Jestem świeżo po seansie ostatniej części "Hobbita" i muszę z wielką przykrością przyznać, że dawno się tak nie rozczarowałem. Może zbyt mocno się nastawiałem na epickie zakończenie jak w "Powrocie Króla", ale chyba nie tylko tutaj leży problem. Największym mankamentem w "Bitwie Pięciu Armii" jest zanik fabuły. 75% to sceny walki i sceny akcji, które zrobione są w tak nieciekawy i absurdalny sposób, że przykro się to ogląda (Krasnolud na dziku, Legolas skaczący po kawałkach lodu niczym Neo z "Matrixa").
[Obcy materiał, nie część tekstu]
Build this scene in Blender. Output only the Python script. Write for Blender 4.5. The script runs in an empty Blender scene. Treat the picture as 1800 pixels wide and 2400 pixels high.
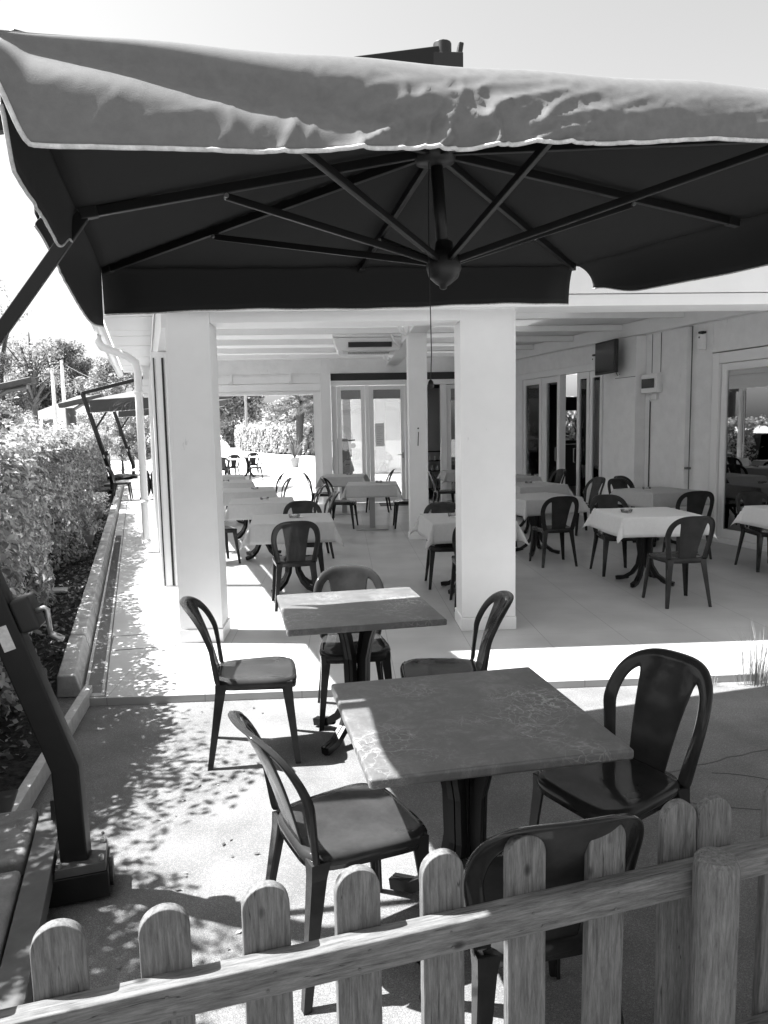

Wielka, wielka szkoda, że tak kończy się ta seria, ale można było się tego spodziewać po rozłożeniu 220 stronicowej książki na trzy filmy po +2,5 godziny.
Moja ocena filmów z uniwersum Śródziemia:
Drużyna Pierścienia 10/10
Dwie wieże 10/10
Powrót króla 10/10
Niezwykła podróż 8/10
Pustkowie Smauga 6/10
Bitwa Pięciu Armii 4/10
Moje wydanie Hobbita ma 310 stron. :<
Zresztą nie wiem o jakim zaniku fabuły mówisz. Przecież ta bitwa to był jej najważniejszy punkt.
Marna próba odwrócenia uwagi od krytyki + umniejszanie wartości merytorycznej cudzej opinii.
Niech książka ma nawet 500 stron i tak uważam, że jest to za mało, aby tworzyć z tego filmową trylogię, ale to tylko moja opinia. Bitwa może i była najważniejszym punktem ostatniej części "Hobbita", ale dla mnie sama bitwa w sobie nie jest spektakularna pod względem fabularnym. Akcji jest może i dużo, ale brakuje czegoś takiego co by mnie wgniotło w fotel i zaparło dech w piersiach, brakuje tej całej magii Śródziemia, tego co pokochało tak dużo widzów i dzięki czemu projekty na podstawie twórczości Tolkiena przeszły do popkultury.